Likewise the small supplement from HIAS, the Hebrew Immigrant Aid Society, linking Passover to the refugee crisis. Or Rabbi Arthur Waskow’s “Four Fragments,” which often reads like a Bernie Sanders stump speech, calling out the 1% and spilling a drop of wine not for the traditional ten plagues but for the ten plagues corporate greed has brought about today. Or contributions floating around on haggadot.com, Ritual Well, the Velveteen Rabbi, and personal blogs (one friend sent me some kavvanot – intentions – by Trisha Arlin, for example, including an interpretation of the sandwich as ‘the food that holds a grudge.’)

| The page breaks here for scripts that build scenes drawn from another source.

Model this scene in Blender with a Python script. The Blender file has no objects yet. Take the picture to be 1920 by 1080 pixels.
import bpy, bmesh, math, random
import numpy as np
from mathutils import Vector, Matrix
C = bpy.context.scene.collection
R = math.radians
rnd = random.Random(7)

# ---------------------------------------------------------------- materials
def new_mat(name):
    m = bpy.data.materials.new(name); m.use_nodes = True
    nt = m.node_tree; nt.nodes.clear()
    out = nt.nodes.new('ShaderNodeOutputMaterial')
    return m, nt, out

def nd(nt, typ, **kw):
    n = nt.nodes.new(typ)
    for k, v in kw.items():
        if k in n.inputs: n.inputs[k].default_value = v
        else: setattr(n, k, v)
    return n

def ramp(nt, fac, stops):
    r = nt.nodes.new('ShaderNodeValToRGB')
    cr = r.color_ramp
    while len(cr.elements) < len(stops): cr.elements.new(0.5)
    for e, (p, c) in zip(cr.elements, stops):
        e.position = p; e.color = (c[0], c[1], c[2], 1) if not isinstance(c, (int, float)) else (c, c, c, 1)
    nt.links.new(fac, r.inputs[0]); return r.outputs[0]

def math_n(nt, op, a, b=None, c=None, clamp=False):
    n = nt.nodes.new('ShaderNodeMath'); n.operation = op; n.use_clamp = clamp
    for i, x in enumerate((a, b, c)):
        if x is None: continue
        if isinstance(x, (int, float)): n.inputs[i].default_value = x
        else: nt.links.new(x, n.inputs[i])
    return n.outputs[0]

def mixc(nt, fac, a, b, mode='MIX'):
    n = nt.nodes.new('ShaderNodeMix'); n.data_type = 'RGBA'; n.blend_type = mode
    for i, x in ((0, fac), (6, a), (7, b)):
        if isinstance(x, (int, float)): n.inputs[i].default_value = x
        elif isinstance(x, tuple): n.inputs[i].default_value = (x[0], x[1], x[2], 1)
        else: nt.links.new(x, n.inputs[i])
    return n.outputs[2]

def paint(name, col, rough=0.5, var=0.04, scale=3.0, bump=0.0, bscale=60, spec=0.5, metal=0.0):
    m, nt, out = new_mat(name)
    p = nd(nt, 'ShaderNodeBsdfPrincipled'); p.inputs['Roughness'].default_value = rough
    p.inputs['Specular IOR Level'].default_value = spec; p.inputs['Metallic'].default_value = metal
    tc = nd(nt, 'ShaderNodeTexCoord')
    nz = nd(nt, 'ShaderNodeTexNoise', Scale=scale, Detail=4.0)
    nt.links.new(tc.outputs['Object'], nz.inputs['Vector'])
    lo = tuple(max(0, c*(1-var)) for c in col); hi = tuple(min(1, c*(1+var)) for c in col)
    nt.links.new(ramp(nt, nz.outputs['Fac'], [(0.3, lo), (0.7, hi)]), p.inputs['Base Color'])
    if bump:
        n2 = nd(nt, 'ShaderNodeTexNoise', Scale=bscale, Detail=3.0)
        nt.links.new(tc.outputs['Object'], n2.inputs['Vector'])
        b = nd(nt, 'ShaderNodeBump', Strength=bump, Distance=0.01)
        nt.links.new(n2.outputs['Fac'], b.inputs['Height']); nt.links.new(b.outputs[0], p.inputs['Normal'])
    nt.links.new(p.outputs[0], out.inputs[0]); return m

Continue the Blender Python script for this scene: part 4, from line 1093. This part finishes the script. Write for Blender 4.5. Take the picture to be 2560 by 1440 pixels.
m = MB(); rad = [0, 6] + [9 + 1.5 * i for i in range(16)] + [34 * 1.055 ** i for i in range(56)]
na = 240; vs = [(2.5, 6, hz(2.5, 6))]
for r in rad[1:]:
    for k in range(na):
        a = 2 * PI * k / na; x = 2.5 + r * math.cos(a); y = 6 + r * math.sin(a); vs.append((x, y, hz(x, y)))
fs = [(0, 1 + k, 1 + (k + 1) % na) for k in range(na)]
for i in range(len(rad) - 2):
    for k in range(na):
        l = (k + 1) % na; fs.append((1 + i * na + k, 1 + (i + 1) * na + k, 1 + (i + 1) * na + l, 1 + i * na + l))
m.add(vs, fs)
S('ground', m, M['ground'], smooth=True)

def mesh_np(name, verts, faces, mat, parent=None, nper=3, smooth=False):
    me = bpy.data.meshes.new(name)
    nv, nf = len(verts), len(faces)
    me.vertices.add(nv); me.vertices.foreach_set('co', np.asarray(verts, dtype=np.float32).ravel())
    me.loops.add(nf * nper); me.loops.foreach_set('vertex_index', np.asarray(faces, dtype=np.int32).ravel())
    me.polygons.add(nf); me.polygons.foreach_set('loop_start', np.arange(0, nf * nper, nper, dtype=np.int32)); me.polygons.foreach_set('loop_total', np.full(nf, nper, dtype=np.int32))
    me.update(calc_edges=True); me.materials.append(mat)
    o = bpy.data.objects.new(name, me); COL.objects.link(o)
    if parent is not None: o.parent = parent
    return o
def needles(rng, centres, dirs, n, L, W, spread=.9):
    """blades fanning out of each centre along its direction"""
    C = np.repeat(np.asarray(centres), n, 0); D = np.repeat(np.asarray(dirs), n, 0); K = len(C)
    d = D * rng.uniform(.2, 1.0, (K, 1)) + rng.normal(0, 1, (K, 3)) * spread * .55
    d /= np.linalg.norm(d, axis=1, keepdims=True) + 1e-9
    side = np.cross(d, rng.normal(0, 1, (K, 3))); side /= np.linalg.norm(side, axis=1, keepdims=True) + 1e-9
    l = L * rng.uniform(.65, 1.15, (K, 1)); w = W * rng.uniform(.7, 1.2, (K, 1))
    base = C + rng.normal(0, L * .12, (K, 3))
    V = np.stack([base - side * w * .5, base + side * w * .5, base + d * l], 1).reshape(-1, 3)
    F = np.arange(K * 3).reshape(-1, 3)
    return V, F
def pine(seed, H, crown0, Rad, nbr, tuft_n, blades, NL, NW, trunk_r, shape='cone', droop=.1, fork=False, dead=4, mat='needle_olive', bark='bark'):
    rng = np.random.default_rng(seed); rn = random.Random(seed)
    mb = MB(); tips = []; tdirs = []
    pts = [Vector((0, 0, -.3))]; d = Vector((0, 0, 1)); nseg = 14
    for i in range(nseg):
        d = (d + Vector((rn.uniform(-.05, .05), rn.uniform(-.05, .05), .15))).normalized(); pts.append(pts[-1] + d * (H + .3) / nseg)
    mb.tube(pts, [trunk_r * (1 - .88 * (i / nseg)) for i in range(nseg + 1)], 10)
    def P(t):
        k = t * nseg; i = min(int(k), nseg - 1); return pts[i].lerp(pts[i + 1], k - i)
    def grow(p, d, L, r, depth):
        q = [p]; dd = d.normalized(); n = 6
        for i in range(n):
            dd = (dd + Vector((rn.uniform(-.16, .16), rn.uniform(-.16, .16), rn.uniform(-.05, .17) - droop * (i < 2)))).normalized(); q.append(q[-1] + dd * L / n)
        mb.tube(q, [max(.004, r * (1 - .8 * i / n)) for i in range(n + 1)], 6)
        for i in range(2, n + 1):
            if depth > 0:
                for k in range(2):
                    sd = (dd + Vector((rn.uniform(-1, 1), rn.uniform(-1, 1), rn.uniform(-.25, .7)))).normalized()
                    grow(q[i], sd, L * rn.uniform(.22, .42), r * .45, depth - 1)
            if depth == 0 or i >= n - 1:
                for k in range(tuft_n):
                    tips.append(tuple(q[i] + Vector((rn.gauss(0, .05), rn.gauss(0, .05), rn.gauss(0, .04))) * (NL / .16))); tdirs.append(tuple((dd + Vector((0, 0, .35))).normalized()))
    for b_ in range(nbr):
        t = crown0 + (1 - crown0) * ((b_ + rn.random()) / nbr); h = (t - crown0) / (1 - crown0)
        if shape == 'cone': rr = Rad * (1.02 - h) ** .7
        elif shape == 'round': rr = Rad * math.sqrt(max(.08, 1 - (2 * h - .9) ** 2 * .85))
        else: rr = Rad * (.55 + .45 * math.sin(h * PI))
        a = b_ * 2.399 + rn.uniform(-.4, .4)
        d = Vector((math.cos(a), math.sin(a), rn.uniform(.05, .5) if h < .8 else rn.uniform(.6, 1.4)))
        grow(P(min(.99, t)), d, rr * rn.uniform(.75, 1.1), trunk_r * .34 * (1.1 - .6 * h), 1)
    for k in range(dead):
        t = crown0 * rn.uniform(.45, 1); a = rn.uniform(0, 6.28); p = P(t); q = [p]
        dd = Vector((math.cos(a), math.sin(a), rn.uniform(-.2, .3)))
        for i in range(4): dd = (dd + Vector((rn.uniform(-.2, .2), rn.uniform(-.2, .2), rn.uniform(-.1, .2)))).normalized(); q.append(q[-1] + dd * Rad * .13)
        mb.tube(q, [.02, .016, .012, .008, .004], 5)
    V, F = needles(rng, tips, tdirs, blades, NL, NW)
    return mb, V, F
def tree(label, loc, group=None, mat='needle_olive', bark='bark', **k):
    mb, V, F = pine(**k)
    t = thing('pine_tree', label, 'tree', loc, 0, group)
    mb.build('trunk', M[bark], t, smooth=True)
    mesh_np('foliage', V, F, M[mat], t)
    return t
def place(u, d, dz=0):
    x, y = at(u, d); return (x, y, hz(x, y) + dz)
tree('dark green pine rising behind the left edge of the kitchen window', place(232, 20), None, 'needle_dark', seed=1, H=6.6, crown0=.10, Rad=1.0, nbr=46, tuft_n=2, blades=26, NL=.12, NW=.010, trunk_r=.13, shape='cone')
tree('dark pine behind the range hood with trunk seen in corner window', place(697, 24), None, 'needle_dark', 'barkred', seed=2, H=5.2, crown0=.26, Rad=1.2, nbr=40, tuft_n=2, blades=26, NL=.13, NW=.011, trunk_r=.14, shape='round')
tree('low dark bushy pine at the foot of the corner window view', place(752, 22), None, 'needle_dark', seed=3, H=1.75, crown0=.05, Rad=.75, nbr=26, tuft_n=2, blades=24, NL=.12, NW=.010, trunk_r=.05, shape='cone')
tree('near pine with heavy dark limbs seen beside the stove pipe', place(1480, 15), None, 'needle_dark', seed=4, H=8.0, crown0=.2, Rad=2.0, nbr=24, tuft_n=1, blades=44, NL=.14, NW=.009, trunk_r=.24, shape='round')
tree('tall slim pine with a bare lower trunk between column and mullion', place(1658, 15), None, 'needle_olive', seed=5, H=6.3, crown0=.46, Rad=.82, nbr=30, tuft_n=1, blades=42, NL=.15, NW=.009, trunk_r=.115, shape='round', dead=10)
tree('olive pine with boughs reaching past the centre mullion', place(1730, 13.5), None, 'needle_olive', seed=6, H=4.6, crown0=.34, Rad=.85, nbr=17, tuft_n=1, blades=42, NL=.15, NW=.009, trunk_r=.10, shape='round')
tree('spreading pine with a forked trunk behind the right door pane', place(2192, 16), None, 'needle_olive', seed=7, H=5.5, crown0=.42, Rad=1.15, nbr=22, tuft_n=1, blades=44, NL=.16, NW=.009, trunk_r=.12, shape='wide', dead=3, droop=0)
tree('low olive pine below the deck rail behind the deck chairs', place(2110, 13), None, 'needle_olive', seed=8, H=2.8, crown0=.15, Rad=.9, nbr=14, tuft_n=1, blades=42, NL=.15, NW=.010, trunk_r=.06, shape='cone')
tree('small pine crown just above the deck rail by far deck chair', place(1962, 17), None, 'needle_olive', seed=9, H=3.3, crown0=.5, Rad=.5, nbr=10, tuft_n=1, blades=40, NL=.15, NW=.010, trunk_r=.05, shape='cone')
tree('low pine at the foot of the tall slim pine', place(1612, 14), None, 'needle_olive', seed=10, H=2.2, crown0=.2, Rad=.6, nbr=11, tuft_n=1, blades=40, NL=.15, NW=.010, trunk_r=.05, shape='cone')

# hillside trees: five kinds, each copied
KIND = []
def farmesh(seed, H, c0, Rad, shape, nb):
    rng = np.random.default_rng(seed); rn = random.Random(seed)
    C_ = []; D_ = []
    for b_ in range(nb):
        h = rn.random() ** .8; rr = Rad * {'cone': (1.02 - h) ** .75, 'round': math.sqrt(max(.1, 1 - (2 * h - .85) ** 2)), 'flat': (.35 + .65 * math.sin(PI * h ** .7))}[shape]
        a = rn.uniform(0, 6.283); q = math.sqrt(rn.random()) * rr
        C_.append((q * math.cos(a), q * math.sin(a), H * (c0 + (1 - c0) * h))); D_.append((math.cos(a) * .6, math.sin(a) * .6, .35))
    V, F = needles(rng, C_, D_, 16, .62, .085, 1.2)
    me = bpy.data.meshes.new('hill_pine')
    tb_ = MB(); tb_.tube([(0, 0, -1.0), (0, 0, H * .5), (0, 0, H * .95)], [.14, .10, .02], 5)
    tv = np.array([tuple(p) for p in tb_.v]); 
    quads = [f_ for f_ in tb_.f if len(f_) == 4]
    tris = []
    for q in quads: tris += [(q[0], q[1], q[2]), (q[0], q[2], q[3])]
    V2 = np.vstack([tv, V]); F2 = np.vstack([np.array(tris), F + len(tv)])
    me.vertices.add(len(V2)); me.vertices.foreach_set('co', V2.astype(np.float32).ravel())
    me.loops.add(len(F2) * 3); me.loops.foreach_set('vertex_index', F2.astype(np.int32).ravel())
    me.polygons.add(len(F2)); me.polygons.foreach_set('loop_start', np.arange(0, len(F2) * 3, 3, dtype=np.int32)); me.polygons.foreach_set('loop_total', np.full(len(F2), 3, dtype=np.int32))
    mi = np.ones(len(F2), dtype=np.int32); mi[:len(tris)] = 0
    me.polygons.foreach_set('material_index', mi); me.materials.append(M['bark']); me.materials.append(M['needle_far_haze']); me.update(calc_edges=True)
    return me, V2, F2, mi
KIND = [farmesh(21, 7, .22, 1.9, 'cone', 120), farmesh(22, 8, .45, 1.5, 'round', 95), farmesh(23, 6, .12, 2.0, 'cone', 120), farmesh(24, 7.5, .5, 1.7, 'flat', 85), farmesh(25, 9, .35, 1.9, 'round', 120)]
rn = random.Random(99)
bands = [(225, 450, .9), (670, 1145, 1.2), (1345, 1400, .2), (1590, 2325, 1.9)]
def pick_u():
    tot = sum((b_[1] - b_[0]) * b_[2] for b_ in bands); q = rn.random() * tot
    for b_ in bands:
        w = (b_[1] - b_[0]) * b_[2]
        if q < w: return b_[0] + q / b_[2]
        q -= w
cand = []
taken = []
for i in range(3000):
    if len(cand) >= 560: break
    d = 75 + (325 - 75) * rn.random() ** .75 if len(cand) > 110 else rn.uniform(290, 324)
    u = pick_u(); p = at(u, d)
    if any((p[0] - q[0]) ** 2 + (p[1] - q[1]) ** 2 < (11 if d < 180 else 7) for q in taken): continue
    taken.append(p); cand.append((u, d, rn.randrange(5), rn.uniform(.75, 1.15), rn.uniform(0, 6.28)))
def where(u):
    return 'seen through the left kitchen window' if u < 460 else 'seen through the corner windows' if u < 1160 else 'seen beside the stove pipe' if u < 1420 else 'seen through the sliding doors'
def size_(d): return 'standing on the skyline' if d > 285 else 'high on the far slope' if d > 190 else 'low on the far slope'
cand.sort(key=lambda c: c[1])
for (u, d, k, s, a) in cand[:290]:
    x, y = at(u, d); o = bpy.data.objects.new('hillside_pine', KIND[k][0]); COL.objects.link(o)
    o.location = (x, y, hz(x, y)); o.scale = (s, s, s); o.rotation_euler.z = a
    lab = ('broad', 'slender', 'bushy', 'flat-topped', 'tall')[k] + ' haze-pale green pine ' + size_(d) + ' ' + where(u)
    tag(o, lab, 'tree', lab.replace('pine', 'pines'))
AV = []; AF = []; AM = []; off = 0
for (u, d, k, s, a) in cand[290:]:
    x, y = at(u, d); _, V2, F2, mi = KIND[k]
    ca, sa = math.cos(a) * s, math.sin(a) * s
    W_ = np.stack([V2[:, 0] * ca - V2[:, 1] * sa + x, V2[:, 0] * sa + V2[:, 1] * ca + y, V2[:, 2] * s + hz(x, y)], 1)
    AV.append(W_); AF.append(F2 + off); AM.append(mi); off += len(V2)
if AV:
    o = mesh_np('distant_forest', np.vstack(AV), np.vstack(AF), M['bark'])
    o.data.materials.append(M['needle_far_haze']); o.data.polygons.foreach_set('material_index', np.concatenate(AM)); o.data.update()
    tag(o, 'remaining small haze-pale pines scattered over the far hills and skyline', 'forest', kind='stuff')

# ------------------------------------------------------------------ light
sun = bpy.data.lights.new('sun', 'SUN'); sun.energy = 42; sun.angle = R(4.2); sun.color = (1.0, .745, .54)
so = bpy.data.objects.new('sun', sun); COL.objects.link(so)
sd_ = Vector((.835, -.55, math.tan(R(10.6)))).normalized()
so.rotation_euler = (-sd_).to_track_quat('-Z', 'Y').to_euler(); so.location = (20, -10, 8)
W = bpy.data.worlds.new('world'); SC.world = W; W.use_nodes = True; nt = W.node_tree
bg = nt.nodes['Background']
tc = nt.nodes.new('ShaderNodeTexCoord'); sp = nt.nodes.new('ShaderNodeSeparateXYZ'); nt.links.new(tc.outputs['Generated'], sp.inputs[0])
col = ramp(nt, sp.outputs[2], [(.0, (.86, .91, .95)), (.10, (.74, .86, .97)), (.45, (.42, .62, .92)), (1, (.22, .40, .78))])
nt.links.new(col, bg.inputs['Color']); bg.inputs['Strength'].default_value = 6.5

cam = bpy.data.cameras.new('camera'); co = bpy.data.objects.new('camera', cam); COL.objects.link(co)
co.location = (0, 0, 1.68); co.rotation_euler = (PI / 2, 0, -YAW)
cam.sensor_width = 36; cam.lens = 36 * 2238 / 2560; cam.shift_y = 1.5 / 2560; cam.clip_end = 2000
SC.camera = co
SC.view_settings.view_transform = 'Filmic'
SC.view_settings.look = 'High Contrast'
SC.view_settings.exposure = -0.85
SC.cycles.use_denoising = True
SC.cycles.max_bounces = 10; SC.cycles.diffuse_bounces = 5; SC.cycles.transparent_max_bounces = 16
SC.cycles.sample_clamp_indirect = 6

So, while at first I bemoaned the shorter than usual stack of new Haggadahs this year, eventually I realized I was looking in the wrong place. I was the child who didn’t know how to ask the question. Because today, the question is no longer “what pricey print volumes have been published this year?” and more “where is innovation happening, and what does it look like?” And if you know where to look, there’s more than enough to say Dayenu.
Jay Michaelson is a contributing editor of the Forward.